— Begin Material provided —

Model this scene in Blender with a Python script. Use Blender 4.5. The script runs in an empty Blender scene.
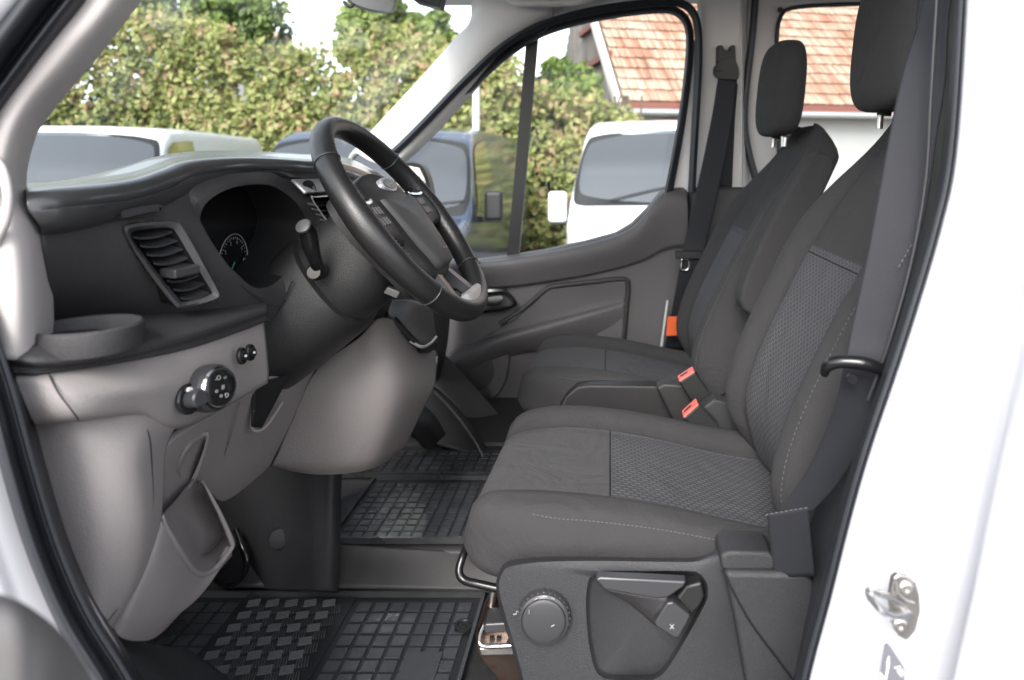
import bpy, bmesh, math, random
from mathutils import Vector, Matrix
random.seed(7)
R = math.radians
scn = bpy.context.scene
C = scn.collection
F, U0, V0, CZ = 720.0, 610.0, 158.0, 1.55      # focal length in pixels, vanishing point of the lateral axis, eye height

def W(u, v, d):                                  # a sight line of the photo taken at its real distance
    return Vector(((u-U0)*d/F, d, CZ-(v-V0)*d/F))
def PX(p):
    return (U0+p.x*F/p.y, V0+(CZ-p.z)*F/p.y)

# ------------------------------------------------------------------ materials
MT = {}
def lin(c):
    return tuple(((x/255)/12.92 if x/255 <= .04045 else ((x/255+.055)/1.055)**2.4) for x in c)
def mat(name, col, rough=.5, metal=0, bump=0, bscale=300, var=0, vscale=6, spec=.5, coat=0, rvar=0, sheen=0):
    m = bpy.data.materials.new(name); m.use_nodes = True
    nt = m.node_tree; b = nt.nodes['Principled BSDF']
    b.inputs['Base Color'].default_value = (*col, 1)
    b.inputs['Roughness'].default_value = rough
    b.inputs['Metallic'].default_value = metal
    b.inputs['Specular IOR Level'].default_value = spec
    if coat: b.inputs['Coat Weight'].default_value = coat; b.inputs['Coat Roughness'].default_value = .08
    if sheen: b.inputs['Sheen Weight'].default_value = sheen; b.inputs['Sheen Roughness'].default_value = .4
    tc = nt.nodes.new('ShaderNodeTexCoord')
    if bump:
        n = nt.nodes.new('ShaderNodeTexNoise'); n.inputs['Scale'].default_value = bscale; n.inputs['Detail'].default_value = 3
        bp = nt.nodes.new('ShaderNodeBump'); bp.inputs['Strength'].default_value = bump; bp.inputs['Distance'].default_value = .001
        nt.links.new(tc.outputs['Object'], n.inputs['Vector']); nt.links.new(n.outputs['Fac'], bp.inputs['Height'])
        if name.startswith('fabric'):      # soft creases and sag of the upholstery
            n2 = nt.nodes.new('ShaderNodeTexNoise'); n2.inputs['Scale'].default_value = 11; n2.inputs['Detail'].default_value = 4; n2.inputs['Distortion'].default_value = 1.2
            b2 = nt.nodes.new('ShaderNodeBump'); b2.inputs['Strength'].default_value = .35; b2.inputs['Distance'].default_value = .02
            nt.links.new(tc.outputs['Object'], n2.inputs['Vector']); nt.links.new(n2.outputs['Fac'], b2.inputs['Height']); nt.links.new(b2.outputs['Normal'], bp.inputs['Normal'])
        nt.links.new(bp.outputs['Normal'], b.inputs['Normal'])
    if var or rvar:
        n = nt.nodes.new('ShaderNodeTexNoise'); n.inputs['Scale'].default_value = vscale; n.inputs['Detail'].default_value = 6
        nt.links.new(tc.outputs['Object'], n.inputs['Vector'])
        if var:
            r = nt.nodes.new('ShaderNodeMapRange'); r.inputs['From Min'].default_value = .3; r.inputs['From Max'].default_value = .7
            r.inputs['To Min'].default_value = 1-var; r.inputs['To Max'].default_value = 1+var
            mx = nt.nodes.new('ShaderNodeMix'); mx.data_type = 'RGBA'; mx.blend_type = 'MULTIPLY'; mx.inputs[0].default_value = 1
            mx.inputs[6].default_value = (*col, 1); cb = nt.nodes.new('ShaderNodeCombineColor')
            nt.links.new(n.outputs['Fac'], r.inputs['Value'])
            for k in range(3): nt.links.new(r.outputs[0], cb.inputs[k])
            nt.links.new(cb.outputs[0], mx.inputs[7]); nt.links.new(mx.outputs[2], b.inputs['Base Color'])
        if rvar:
            r = nt.nodes.new('ShaderNodeMapRange'); r.inputs['From Min'].default_value = .3; r.inputs['From Max'].default_value = .7
            r.inputs['To Min'].default_value = max(.02, rough-rvar); r.inputs['To Max'].default_value = rough+rvar
            nt.links.new(n.outputs['Fac'], r.inputs['Value']); nt.links.new(r.outputs[0], b.inputs['Roughness'])
    MT[name] = m
    return m
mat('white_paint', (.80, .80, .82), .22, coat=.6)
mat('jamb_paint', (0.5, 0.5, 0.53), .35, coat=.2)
mat('beige_trim', (0.52, 0.485, 0.475), .6, bump=.25, bscale=900)
mat('grey_trim', (0.62, 0.61, 0.61), .6, bump=.25, bscale=900)
mat('roof_fabric', (0.6, 0.59, 0.58), .9, bump=.4, bscale=700)
mat('dark_plastic', (0.043, 0.0415, 0.044), .48, bump=.9, bscale=850, var=.22, vscale=700)
mat('dash_top_plastic', (0.045, 0.045, 0.047), .30, bump=.15, coat=.4, bscale=900, spec=.6)
mat('door_plastic', (0.1105, 0.1053, 0.1092), .55, bump=.7, bscale=420, var=.22, vscale=700)
mat('seat_plastic', (0.029, 0.029, 0.032), .5, bump=.9, bscale=900, var=.22, vscale=700)
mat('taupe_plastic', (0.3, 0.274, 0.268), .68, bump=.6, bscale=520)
mat('airbag_grey', (.05, .05, .052), .5, bump=.35, bscale=900)
mat('soft_silver', (0.09, 0.09, 0.092), .4, .2)
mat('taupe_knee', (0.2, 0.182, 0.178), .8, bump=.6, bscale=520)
mat('shroud_plastic', (0.02, 0.0195, 0.02), .42, bump=.8, bscale=850)
mat('gloss_black', (.010, .010, .011), .18)
mat('black', (.008, .008, .009), .6)
mat('seal_rubber', (0.02, 0.022, 0.028), .42, bump=.1, bscale=300)
mat('pillar_black', (0.03, 0.031, 0.037), .45, bump=.2, bscale=700)
mat('leather', (.013, .0125, .013), .36, bump=.35, bscale=500, spec=.6)
mat('fabric', (0.036, 0.035, 0.0365), .95, bump=1.0, bscale=700)
mat('belt_web', (0.013, 0.014, 0.019), .7, bump=.4, bscale=900)
mat('rubber', (0.042, 0.043, 0.045), .33, bump=.2, bscale=600, rvar=.10, var=.35, vscale=14)
mat('rubber_bar', (0.12, 0.12, 0.122), .25)
mat('rubber_base', (0.0132, 0.0132, 0.0144), .5)
mat('carpet', (0.021, 0.0204, 0.0216), .85, bump=.8, bscale=500, var=.3, vscale=60)
mat('floor_rubber', (0.042, 0.0399, 0.0406), .5, bump=.3, bscale=400, var=.15, vscale=15)
mat('chrome', (.75, .75, .75), .16, 1)
mat('steel', (.50, .48, .46), .34, 1, bump=.2, bscale=200, rvar=.08, vscale=60)
mat('brown_steel', (0.115, 0.085, 0.07), .35, .9, rvar=.1, vscale=60)
mat('silver_paint', (.42, .42, .43), .35, .3)
mat('satin_dark', (0.042, 0.042, 0.0455), .3)
mat('red_button', (.75, .13, .10), .4)
mat('orange_tag', (.80, .13, .03), .6)
mat('mark_white', (.75, .75, .75), .5)
mat('dial_mark', (.28, .28, .28), .5)
mat('stitch', (0.1, 0.1, 0.1), .8)
mat('label_grey', (.13, .13, .15), .5)
mat('gauge_green', (.08, .35, .25), .5)
mat('concrete', (.14, .137, .134), .9, bump=.6, bscale=80, var=.15, vscale=3)
mat('tyre', (.02, .02, .02), .8)
mat('blue_paint', (0.05, 0.066, 0.105), .2, coat=.8)
mat('far_white', (.78, .79, .80), .25, coat=.5)
mat('far_black', (0.012, 0.0126, 0.0132), .5)
mat('wall_plaster', (0.34, 0.34, 0.335), .9, bump=.4, bscale=40, var=.08, vscale=2)
mat('gutter_metal', (.45, .46, .46), .4, .6)
mat('fascia_red', (0.17, 0.055, 0.04), .7)
mat('bargeboard', (.60, .57, .52), .6)
mat('bark', (.10, .075, .055), .9, bump=1, bscale=60)
mat('pole_grey', (.55, .58, .60), .5)

def ramp_mat(name, stops, rough=.6, island=True, nscale=3.0, trans=0):
    m = bpy.data.materials.new(name); m.use_nodes = True; nt = m.node_tree; b = nt.nodes['Principled BSDF']
    g = nt.nodes.new('ShaderNodeNewGeometry'); rp = nt.nodes.new('ShaderNodeValToRGB')
    n = nt.nodes.new('ShaderNodeTexNoise'); n.inputs['Scale'].default_value = nscale
    tc = nt.nodes.new('ShaderNodeTexCoord'); nt.links.new(tc.outputs['Object'], n.inputs['Vector'])
    mx = nt.nodes.new('ShaderNodeMix'); mx.data_type = 'FLOAT'; mx.inputs[0].default_value = .45
    nr = nt.nodes.new('ShaderNodeMapRange'); nr.inputs['From Min'].default_value = .33; nr.inputs['From Max'].default_value = .67
    nt.links.new(n.outputs['Fac'], nr.inputs['Value'])
    nt.links.new(g.outputs['Random Per Island'], mx.inputs[2]); nt.links.new(nr.outputs[0], mx.inputs[3])
    nt.links.new(mx.outputs[0], rp.inputs['Fac'])
    e = rp.color_ramp.elements
    while len(e) < len(stops): e.new(.5)
    for k, (p, c) in enumerate(stops): e[k].position = p; e[k].color = (*c, 1)
    nt.links.new(rp.outputs['Color'], b.inputs['Base Color']); b.inputs['Roughness'].default_value = rough
    if trans:
        t = nt.nodes.new('ShaderNodeBsdfTranslucent'); nt.links.new(rp.outputs['Color'], t.inputs['Color'])
        ms = nt.nodes.new('ShaderNodeMixShader'); ms.inputs[0].default_value = trans
        out = nt.nodes['Material Output']
        nt.links.new(b.outputs[0], ms.inputs[1]); nt.links.new(t.outputs[0], ms.inputs[2]); nt.links.new(ms.outputs[0], out.inputs[0])
    MT[name] = m
ramp_mat('leaf_vine', [(0, (.05, .065, .025)), (.2, (.13, .165, .05)), (.42, (.25, .29, .085)), (.62, (.35, .36, .13)), (.8, (.38, .29, .16)), (1, (.36, .18, .12))], .5, trans=.3)
ramp_mat('leaf_green', [(0, (.035, .06, .02)), (.4, (.10, .16, .04)), (.75, (.20, .27, .06)), (1, (.30, .33, .10))], .5, trans=.3)
ramp_mat('leaf_dark', [(0, (.03, .05, .025)), (.5, (.07, .11, .045)), (1, (.14, .19, .06))], .5, trans=.25)
ramp_mat('leaf_pale', [(0, (.07, .10, .03)), (.4, (.17, .24, .06)), (.8, (.32, .37, .11)), (1, (.42, .36, .15))], .5, trans=.3)
ramp_mat('roof_tile', [(0, (.24, .12, .08)), (.3, (.34, .18, .12)), (.6, (.40, .28, .21)), (.85, (.42, .34, .27)), (1, (.30, .26, .22))], .85, nscale=1.2)
ramp_mat('plank', [(0, (.10, .085, .075)), (.5, (.17, .15, .135)), (1, (.26, .235, .21))], .85, nscale=2)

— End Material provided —

* The request *
Extract the lines from the line with "0.268), .68, bump=.6, bscale=520)" through the line with "mat('soft_silver', (0.09, 0.09, 0.092), .4, .2)". Keep both of those lines, copy everything exactly, and add nothing.

* Answer to this problem *
mat('taupe_plastic', (0.3, 0.274, 0.268), .68, bump=.6, bscale=520)
mat('airbag_grey', (.05, .05, .052), .5, bump=.35, bscale=900)
mat('soft_silver', (0.09, 0.09, 0.092), .4, .2)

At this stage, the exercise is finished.